In the Kitchener-Waterloo area, sales dipped 1.7 per cent in March from February on a seasonally adjusted basis, according to CREA.

The average price in Kitchener-Waterloo stood at $776,273 in March, which marks a 4.6 per cent drop from the same month last year.

The average price slipped 2.7 per cent in March from February.

The federal government’s more restrictive immigration policy, including a cap on international students, has not had a large impact on home sales in the area, he says, because most new arrivals to Canada rent until they are more established.

One weak spot in the area’s housing market is the category of recently completed homes that were purchased in preconstruction in 2020, 2021 and 2022, Mr. Susiwala says.

Some purchasers paid around $1.4-million, but values have fallen and interest rates have risen since they agreed to that amount on paper.

Some tried to forfeit their deposit and walk away, Mr. Susiwala says, but the builders threatened to sue and place a lien on the property or a principal residence.

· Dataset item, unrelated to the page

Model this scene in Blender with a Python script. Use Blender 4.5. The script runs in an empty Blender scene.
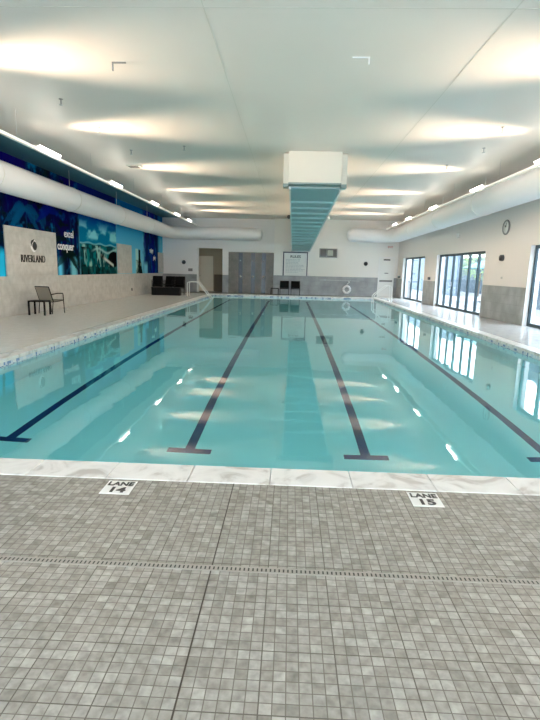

To make matters worse, the builders then became competitors by selling their remaining inventory in the same subdivisions at lower prices. That in turn led to appraisals that came in at $1.1-million or $1.2-million compared with the $1.4-million some purchasers had agreed to pay a few years earlier.

Many of the purchasers, unable to sell the property for the price they paid, turned to the rental market, Mr. Susiwala says.

In order to cover carrying costs of $12,000 to $15,000 a month, some homeowners are putting 10 or 12 students into each property.

“They’re unfortunately turning these subdivisions into rooming houses,” he says. “It’s an act of desperation on the part of the homeowner.”

The unsold inventory does have a spillover into the resale market, Mr. Susiwala says, because if a property has been sitting for 120 days with no offers, a seller new to the market will have to undercut that asking price.

Looking ahead, Mr. Hogue at RBC predicts prices in Ontario and British Columbia will continue to slump in the near term given that market balance strongly favours buyers.

If that tilt toward buyers continues, the economist expects even larger declines.